Another feature of the film is the fact that there aren't any "bad guys" or "good guys." Almost all the Americans are varying degrees of bad, actually, and the most attractive characters, two young Pakistanis who are living in a squalid compound for foreign oilfield workers, end up—convincingly--in a radical group training to be suicide bombers. Still, Clooney and Matt Damon are so well known to us, so American, that we can hardly imagine them involved in the sinister activities depicted here. "US interests in the region" sounds like an innocuous phrase, but we soon come to see how these "interests" rapidly devolve into callousness, mendacity, lies, betrayal, and murder as the oilmen throw parties for one another and praise their executives and middle managers as "the best people in the world" producing the "best possible product at the best possible prices." Joseph Conrad's narrator, Marlow (in Heart of Darkness) called it with high sarcasm "the merry dance of death and trade."

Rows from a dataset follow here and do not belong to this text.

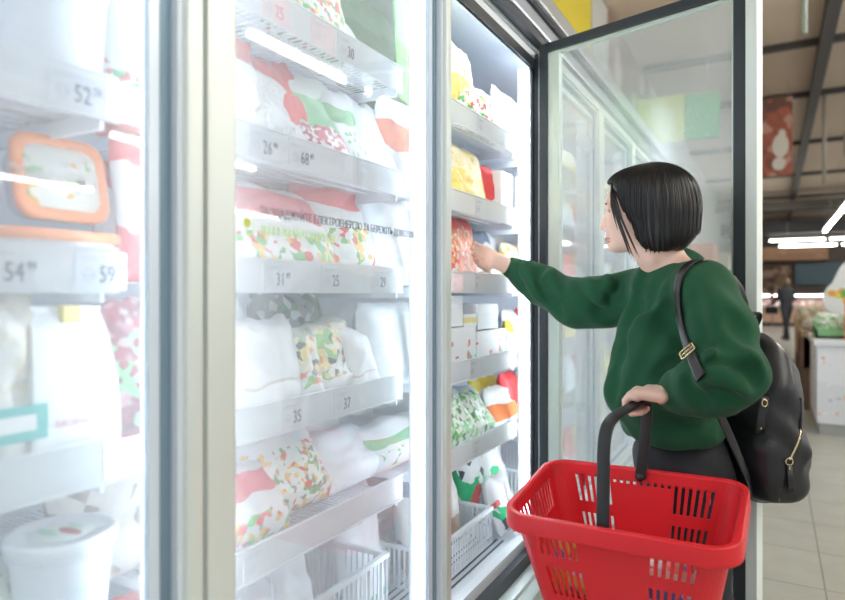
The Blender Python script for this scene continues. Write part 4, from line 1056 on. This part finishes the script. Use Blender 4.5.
bot = np.interp(fx, [-.12, -.092, -.066, -.03, .05], [-.050, -.088, -.117, -.121, -.134])
hr.put(w_, (uz-bot), .004, 's')
# lock grooves running down the head
ang = np.arctan2(lx, fx+.02)
gro = .0010*np.sin(ang*23+np.sin(ang*5)*4+np.sin(uz*24)*1.1)+.0008*np.sin(ang*57+np.sin(ang*9)*3+uz*18)
hr.a = np.where(np.abs(hr.a) < .03, hr.a+gro*np.clip((.10-uz)/.05, 0, 1), hr.a).astype(np.float32)
hair = hr.mesh('hair', HAIR, wo, FEET)
bv = BVHTree.FromPolygons([v.co+FEET for v in hair.data.vertices], [p.vertices[:] for p in hair.data.polygons])
rr_ = random.Random(5); b = MB()
for i in range(700):
    a = rr_.uniform(-PI, PI); p = H(.01+.02*math.cos(a), .008*(1 if a > 0 else -1), .12)
    # aim out from the parting, slide down over the hair
    dirn = (hf*math.cos(a)*.9+hl*math.sin(a)).normalized()
    pts = []; p = H(.035+.03*math.cos(a)*abs(math.cos(a)), 0, .11)+dirn*.012
    for k in range(34):
        hit = bv.find_nearest(p)
        if hit[0] is None: break
        q, nn = hit[0], hit[1]
        if (q-p).length > .02: break
        ff, uu, ll = (q-HC).dot(hf), (q-HC).z, abs((q-HC).dot(hl))
        if uu < .05 and ff > np.interp(uu, [-.14, -.10, -.05, 0, .04, .065], [.038, .048, .068, .085, .100, .125])-.006: pts = pts[:-2]; break
        pts.append(q+nn*.0009)
        down = (dirn*.45*max(0, 1-k/9)+V((0, 0, -1))); down = down-nn*down.dot(nn)
        if down.length < .25: break
        p = q+down.normalized()*.009
        if (p-HC).z < np.interp((p-HC).dot(hf), [-.12, -.092, -.066, -.03, .05], [-.050, -.088, -.117, -.121, -.134])+.004: break
    if len(pts) > 6:
        e = (pts[-1]-pts[-2]); pts.append(pts[-1]+V((e.x*.5, e.y*.5, e.z))*rr_.uniform(.4, 1.6))
        w0 = rr_.uniform(.0005, .0011); b.tube(pts, [w0]*(len(pts)-3)+[w0*.8, w0*.6, .0003], HAIR, 4)
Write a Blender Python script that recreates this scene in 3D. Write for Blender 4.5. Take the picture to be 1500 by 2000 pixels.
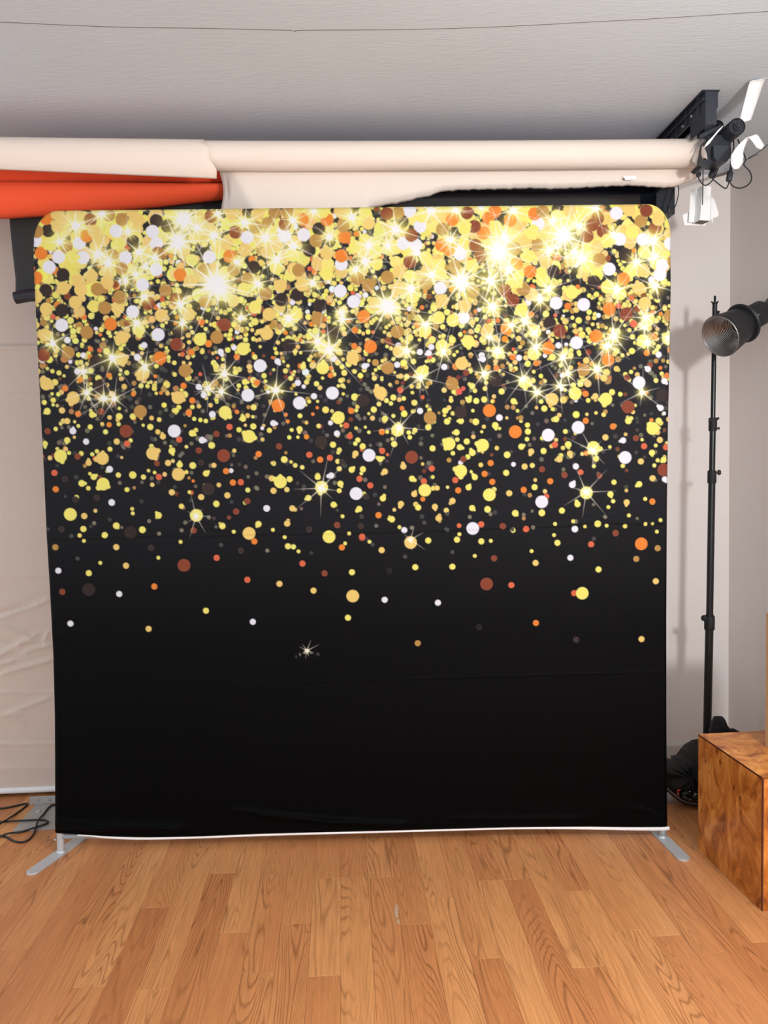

The movie has a huge range. We move from Washington and Houston to Teheran and the Arab emirate called "Syriana." We get a good look at Hezbollah ensconced in Beirut, students and teachers in a madrasa, and a very large cast of Arabs and Iranians. The subtly haunting, percussive score is unusually effective. The movie is mesmerizing even if one can't follow it all; the general idea comes through well enough

Indeed, the relevance of Syriana grows by the day, with Sy Hersh's article about appalling Bush administration policies re Iran in The New Yorker this very month, and Countdown (MSNBC) reporting a couple of days ago that Arabic and Farsi speakers continue to be fired for speaking up about these policies—very much like the Clooney character who also speaks these languages and is callously dumped off the CIA train. And how about this: on July 3, The New York Times reports a possibly shady deal between the Kurds and Hunt Oil of Dallas contrary to American policy in Iraq. Link to story:

http://www.nytimes.com/2008/07/03/world/middleeast/03kurdistan.html?oref=login#

I highly recommend Syriana. (It might help to read a few reviews first.)


Tuesday, July 01, 2008

Beware of Olympic pageantry

We recently had the rare privilege of attending a private screening of Leni Riefenstahl’s famous but seldom-seen film Olympia, made to celebrate the 1936 “Nazi Olympics” in Berlin. The powerful artistry and technical mastery of “Hitler’s moviemaker” left everyone stunned.

Naturally, the number one question asked afterward was about the relation of art to morality. There has been no clear answer to this question, but here are two sets of reactions that some of us shared:

Overall, the movie is apolitical. The overwhelming effect at the end of the very long movie is of the beauty of the human body in action. Riefenstahl’s amazing camera angles, often catching the athletes from below in motion against a sky filled with fair-weather clouds, are indeed “Olympian” in more ways than one. The astonishment of the second half, which covers the athletic events themselves, tends to cancel out the creepiness of the first half.

The first half of the film is deeply disturbing. It depicts the carrying of the Olympic torch by fleet, proud runners (looking for all the world like the old Modern Library logo) and then the opening procession with numerous shots of a beaming Adolf Hitler taking the salutes of the various teams as they pass. It is impossible to resist the powerful emotional effect of this pageantry. As the team members from the various countries (including the USA) pass in review, many give the Nazi salute with Rockette-like precision, all others turn their heads toward the Führer with perfect symmetry as they march by. What did they know? (By 1936, they should have known plenty.) Did it matter to them? I found myself choking on tears and fury. Here were the principalities and powers on review. Human nature is irresistibly drawn to spectacle, and can be manipulated in almost any direction through pageantry when it is harnessed to nationalism and the will to power. We should beware of our own proclivities when we watch the Olympics this summer.